Rosemary's Baby by Ira Levin

Rosemary's Baby by Ira Levin
The 1960's brought a tremendous amount of awareness to American culture. The ideals of the previous decade were challenged, such as the roles of traditional family values, social morality, and religious practice. With controversies like the war in Vietnam and a newly awakened sense of self and identity, one might argue that the sixties was the decade that America redefined what it was to be innocent. Published in 1967, Rosemary's Baby by Ira Levin implies what is believed to be pure is often corrupt, and that the horrors of deception, betrayal, and exploitation often come from the most unexpected of places.

The novel opens with Rosemary and Guy Woodhouse, a hopeful young couple. Guy, a rising professional actor, financially supports his wife as she, in turn, maintains the household and encourages her husband on his own path. Just as Guy harbors ambitions of success and fame, so too does Rosemary long for the chance at motherhood. From early in the novel, it is clear that Guy’s career dominates both of their lives. Through their young marriage, Rosemary maintains the friendship of an elderly male father figure, the esteemed and compassionate Hutch. Guy’s mere tolerance of Rosemary’s friendship based on the possibility of his own personal gain is an example of his self-centered nature and his seeming lack of interest in Rosemary’s own life - opposite of Rosemary's investment and selflessness in regards to her husband.

The couple enters into a lease on the Bramford apartment building, a move that Hutch warns against due to the building’s dark history. Regardless, the dream apartment fits the young couple’s growing needs. As Guy continues to busy himself with his work, Rosemary decorates, prepares the apartment, longs for a child, and oversees the household duties in solitude. On a trip to the basement laundry room, Rosemary meets Terry Gionoffrio, a doomed young woman who is being supported by Rosemary’s seemingly kind neighbors, the Castevets.

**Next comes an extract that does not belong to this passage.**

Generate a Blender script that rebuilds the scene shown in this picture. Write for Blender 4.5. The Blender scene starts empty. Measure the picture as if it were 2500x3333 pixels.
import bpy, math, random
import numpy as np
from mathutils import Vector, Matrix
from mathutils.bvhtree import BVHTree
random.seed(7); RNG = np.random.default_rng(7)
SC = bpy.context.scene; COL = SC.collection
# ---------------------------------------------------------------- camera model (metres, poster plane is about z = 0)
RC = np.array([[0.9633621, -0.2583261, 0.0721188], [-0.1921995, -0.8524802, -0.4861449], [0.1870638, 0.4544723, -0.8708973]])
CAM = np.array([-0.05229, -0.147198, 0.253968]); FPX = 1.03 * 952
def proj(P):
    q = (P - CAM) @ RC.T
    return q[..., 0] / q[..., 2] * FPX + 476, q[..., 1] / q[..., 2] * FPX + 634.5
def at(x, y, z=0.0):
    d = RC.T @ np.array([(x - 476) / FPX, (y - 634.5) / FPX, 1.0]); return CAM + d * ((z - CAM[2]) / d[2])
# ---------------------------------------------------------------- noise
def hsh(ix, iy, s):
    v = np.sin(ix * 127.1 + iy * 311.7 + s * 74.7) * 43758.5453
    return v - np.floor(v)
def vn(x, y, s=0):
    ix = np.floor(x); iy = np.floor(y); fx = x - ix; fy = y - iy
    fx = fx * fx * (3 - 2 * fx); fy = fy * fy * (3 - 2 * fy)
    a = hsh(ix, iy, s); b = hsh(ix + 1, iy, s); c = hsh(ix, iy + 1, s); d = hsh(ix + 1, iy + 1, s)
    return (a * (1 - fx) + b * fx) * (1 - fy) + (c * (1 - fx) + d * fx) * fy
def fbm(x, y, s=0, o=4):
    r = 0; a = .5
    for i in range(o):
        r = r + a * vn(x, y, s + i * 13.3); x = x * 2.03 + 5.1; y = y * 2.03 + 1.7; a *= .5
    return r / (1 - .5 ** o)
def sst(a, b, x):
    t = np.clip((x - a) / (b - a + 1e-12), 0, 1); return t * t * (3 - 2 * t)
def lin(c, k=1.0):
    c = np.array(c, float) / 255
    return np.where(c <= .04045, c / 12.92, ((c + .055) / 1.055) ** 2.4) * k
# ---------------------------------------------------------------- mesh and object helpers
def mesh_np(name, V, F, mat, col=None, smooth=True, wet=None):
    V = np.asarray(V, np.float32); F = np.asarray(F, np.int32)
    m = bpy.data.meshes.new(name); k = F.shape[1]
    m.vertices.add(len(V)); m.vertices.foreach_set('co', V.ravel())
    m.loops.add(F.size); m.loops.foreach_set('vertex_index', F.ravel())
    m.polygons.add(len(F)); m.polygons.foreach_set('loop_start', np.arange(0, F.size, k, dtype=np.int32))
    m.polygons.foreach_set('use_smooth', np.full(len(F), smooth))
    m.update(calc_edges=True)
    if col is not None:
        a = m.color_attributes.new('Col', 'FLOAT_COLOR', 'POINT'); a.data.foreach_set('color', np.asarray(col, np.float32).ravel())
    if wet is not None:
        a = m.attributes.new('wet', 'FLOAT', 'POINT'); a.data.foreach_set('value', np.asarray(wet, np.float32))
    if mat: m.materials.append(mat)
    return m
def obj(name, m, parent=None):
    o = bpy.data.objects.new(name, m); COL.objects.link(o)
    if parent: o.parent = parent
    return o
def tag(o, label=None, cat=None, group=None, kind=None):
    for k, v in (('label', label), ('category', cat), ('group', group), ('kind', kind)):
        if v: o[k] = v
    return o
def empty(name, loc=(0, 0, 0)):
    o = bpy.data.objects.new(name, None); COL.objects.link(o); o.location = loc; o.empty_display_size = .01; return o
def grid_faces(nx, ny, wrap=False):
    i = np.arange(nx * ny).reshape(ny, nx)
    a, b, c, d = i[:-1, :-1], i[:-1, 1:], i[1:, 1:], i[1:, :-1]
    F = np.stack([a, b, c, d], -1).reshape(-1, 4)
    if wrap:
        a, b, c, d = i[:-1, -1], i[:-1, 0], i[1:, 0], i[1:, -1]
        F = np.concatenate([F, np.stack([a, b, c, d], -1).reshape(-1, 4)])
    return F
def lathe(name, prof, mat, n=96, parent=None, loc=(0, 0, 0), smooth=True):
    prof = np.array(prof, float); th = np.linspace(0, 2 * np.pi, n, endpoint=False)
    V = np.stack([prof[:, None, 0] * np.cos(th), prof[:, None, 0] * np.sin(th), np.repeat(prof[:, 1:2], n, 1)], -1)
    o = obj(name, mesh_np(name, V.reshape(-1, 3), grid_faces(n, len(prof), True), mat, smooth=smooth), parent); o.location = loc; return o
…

The Castevets have no real interest in Terry’s well-being; their only interest lies in her fertility and her ability to become pregnant and carry the spawn of evil. Terry eventually realizes the Castevets’ dark puprose and the reason for the desired pregnancy and either jumps from the seventh story window or is murdered; Levin never clarifies. On the evening of Terry’s death, the Woodhouses meet the Castevets, an elderly couple whose style is as quirky as it is gaudy. Their flamboyancy hides an underlying darkness. The portal to Rosemary’s womb rests in the moral weaknesses of her husband, who practically gives her away for the promise of a better career. Undoubtedly, this “Guy” is the epitome of the selfish, dominant male which advocates of women’s rights would consider detrimental to the movement for the social equality of women everywhere.